----- Records provided

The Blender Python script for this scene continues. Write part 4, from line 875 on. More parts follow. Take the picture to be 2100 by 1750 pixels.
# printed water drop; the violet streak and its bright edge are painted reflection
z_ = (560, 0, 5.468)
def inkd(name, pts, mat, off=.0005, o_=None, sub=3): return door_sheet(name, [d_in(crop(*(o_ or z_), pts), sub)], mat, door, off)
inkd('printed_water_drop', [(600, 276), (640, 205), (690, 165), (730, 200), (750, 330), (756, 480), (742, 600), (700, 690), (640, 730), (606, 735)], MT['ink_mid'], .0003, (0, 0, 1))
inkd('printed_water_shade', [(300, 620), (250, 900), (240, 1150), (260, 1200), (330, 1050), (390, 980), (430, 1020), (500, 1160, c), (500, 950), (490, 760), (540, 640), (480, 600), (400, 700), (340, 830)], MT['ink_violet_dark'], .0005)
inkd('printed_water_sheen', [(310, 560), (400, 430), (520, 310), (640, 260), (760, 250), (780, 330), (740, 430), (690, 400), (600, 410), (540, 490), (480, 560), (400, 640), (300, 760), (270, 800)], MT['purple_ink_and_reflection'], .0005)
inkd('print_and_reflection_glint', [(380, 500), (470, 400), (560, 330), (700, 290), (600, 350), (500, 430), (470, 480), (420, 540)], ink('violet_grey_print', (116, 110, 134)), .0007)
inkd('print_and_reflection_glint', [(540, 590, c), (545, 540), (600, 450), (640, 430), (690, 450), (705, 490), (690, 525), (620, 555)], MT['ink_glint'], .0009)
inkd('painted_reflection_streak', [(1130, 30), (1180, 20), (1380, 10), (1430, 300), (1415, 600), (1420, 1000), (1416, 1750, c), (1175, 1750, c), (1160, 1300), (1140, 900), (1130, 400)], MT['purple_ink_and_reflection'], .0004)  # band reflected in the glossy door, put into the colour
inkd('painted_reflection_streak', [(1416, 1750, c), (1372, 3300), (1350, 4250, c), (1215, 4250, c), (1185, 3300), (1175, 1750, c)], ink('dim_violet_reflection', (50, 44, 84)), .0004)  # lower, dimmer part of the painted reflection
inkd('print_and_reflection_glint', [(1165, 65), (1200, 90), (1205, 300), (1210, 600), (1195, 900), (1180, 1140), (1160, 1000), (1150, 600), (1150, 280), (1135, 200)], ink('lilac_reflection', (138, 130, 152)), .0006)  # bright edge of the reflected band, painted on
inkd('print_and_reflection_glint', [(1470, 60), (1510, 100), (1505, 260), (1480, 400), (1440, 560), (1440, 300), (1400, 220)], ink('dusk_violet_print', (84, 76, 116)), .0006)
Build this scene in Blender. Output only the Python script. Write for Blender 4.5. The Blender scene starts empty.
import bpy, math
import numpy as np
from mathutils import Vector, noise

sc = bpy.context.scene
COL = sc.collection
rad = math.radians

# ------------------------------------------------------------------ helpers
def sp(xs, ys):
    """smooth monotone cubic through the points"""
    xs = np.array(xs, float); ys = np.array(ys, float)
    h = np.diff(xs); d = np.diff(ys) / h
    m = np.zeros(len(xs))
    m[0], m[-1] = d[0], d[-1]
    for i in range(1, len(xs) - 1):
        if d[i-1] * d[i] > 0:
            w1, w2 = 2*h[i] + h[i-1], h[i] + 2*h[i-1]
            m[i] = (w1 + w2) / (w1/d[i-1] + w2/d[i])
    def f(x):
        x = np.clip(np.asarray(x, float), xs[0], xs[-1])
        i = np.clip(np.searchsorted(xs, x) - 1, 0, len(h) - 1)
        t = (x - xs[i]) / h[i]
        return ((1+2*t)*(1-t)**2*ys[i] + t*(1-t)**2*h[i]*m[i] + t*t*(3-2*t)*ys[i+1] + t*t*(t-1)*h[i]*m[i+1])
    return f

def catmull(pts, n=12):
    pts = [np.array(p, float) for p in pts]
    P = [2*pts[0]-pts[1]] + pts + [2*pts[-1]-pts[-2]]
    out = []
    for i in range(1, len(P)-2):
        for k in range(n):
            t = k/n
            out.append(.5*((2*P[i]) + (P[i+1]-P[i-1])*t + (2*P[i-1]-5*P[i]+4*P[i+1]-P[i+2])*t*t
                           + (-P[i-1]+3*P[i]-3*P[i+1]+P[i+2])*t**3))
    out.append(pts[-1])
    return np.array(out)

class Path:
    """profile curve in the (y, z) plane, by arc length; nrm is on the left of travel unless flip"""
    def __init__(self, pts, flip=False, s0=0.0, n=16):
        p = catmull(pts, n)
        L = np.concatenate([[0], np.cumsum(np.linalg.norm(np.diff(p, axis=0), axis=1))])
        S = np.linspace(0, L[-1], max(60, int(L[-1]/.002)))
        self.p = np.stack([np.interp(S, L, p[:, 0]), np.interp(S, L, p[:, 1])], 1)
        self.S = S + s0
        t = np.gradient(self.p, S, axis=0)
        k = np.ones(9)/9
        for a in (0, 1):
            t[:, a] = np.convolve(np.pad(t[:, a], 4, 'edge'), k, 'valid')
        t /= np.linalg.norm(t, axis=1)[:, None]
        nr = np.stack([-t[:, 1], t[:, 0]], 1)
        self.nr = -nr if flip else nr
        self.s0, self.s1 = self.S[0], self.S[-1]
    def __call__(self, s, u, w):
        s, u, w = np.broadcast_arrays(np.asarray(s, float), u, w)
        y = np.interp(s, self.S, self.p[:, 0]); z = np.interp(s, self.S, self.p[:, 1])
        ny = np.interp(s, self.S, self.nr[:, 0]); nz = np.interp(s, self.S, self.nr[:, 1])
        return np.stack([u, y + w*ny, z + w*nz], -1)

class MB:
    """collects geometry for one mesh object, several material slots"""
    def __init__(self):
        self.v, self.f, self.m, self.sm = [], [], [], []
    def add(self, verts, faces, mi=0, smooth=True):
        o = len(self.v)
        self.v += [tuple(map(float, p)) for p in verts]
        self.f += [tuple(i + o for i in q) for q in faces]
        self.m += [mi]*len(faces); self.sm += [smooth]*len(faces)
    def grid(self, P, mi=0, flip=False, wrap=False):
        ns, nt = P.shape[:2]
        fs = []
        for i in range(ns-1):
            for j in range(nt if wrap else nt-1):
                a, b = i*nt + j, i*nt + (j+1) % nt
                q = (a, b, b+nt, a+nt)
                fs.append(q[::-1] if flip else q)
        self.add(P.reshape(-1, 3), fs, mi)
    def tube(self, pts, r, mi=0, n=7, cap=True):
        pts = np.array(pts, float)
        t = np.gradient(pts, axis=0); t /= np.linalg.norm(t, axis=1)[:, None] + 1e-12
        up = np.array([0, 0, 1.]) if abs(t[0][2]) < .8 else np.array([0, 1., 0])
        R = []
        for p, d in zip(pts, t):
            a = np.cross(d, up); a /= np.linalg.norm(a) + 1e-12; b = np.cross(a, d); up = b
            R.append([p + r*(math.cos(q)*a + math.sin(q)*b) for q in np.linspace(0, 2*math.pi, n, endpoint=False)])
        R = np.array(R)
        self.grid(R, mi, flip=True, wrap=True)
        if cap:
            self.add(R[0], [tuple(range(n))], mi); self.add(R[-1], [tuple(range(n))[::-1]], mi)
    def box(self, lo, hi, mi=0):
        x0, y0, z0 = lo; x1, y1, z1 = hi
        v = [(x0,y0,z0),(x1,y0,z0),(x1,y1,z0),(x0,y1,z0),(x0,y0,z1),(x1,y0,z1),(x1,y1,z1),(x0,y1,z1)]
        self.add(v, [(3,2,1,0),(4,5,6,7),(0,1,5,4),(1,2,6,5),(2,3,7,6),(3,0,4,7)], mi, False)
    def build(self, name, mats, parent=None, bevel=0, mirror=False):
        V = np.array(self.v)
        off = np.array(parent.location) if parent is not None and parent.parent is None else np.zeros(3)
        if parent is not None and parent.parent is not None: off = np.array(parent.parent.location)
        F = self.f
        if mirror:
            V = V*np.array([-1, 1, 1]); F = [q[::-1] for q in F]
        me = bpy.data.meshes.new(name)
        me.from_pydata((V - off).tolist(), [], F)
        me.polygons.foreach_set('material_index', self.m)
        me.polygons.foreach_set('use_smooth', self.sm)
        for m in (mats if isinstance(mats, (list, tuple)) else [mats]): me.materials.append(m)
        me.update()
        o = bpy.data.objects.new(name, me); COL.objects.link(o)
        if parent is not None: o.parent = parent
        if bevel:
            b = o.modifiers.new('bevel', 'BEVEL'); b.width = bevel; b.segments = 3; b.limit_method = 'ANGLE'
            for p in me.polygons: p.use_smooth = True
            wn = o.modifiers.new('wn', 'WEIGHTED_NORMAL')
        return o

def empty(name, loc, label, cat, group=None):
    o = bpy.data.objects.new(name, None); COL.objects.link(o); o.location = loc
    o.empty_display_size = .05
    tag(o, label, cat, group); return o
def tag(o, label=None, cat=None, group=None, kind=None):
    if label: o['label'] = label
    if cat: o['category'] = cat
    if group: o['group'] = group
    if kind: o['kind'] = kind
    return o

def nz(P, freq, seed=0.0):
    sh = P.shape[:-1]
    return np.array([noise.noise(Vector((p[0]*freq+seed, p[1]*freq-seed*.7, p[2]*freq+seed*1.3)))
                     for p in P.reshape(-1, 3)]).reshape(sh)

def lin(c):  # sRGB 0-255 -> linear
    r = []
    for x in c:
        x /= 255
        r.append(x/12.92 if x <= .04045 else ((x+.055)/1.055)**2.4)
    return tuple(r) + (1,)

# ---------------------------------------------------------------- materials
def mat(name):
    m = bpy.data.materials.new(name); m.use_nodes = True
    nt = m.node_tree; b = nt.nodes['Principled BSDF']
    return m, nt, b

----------

- [What the task requires]: Show each line of the data that contains the string "script".

- [Response to this exercise]:
The Blender Python script for this scene continues. Write part 4, from line 875 on. More parts follow. Take the picture to be 2100 by 1750 pixels.
Build this scene in Blender. Output only the Python script. Write for Blender 4.5. The Blender scene starts empty.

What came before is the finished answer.